Nebuchadnezzar had a nightmare (Daniel 4:5), and went mad—but not because of the nightmare. The nightmare was only warning him of what was to come. Nebuchadnezzar's insanity was no garden variety madness.
He was driven away from people and ate grass like cattle. His body was drenched with the dew of heaven until his hair grew like the feathers of an eagle and his nails like the claws of a bird. (Daniel 4:33)
What led to this kind of insanity? One day as he was walking on the roof terrace of his royal palace, gazing down across the great city he had built, the accomplishments of his reign, he said to himself:
Is not this the great Babylon I have built as the royal residence, by my mighty power and for the glory of my majesty?” (Daniel 4:30)

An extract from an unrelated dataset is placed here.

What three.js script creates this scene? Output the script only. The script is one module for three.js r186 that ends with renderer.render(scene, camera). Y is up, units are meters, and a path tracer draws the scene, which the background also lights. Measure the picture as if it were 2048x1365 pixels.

Immediately, this insanity came on him. And then, we read, “At the end of that time, I, Nebuchadnezzar, raised my eyes toward heaven, and my sanity was restored.” Nebuchadnezzar turned his eyes toward heaven and acknowledged the source of his rule (Daniel 4:34-35). Sanity begins with the acknowledgment of God in turning of our eyes toward heaven.
How often do we live our lives in our own version of insanity? Living our lives in prayerlessness is a declaration that we can do what we do by our own mighty power and for the glory of our own majesty. A prayerless life is a life lived in self-sufficiency, looking only down, or under the sun. This life is moving toward madness! Sanity is living a God-dependent life of prayer, turning our eyes toward heaven. If you need to restore your sanity, then turn back to God, turn your eyes toward heaven, looking to God in dependence, through prayer. (See also Psalm 123:2; 145:15.)
If what keeps you from going to God in prayer is a sense of unworthiness, then keep in mind two things. 1) That you are unworthy, and should never approach God based on your worthiness or lack thereof. 2) That there is a new way to enter God's presence without fear and with confidence to receive mercy in your time of need. Read about that in Hebrews 10:19-22, and never forget it. The new way if rooted in the worthiness of Jesus Christ and not our own. If you know these two things and are still not praying, then obey the imperative of verse 22 of that Hebrews text and stop wasting the work Christ did on your behalf. Regain your sanity.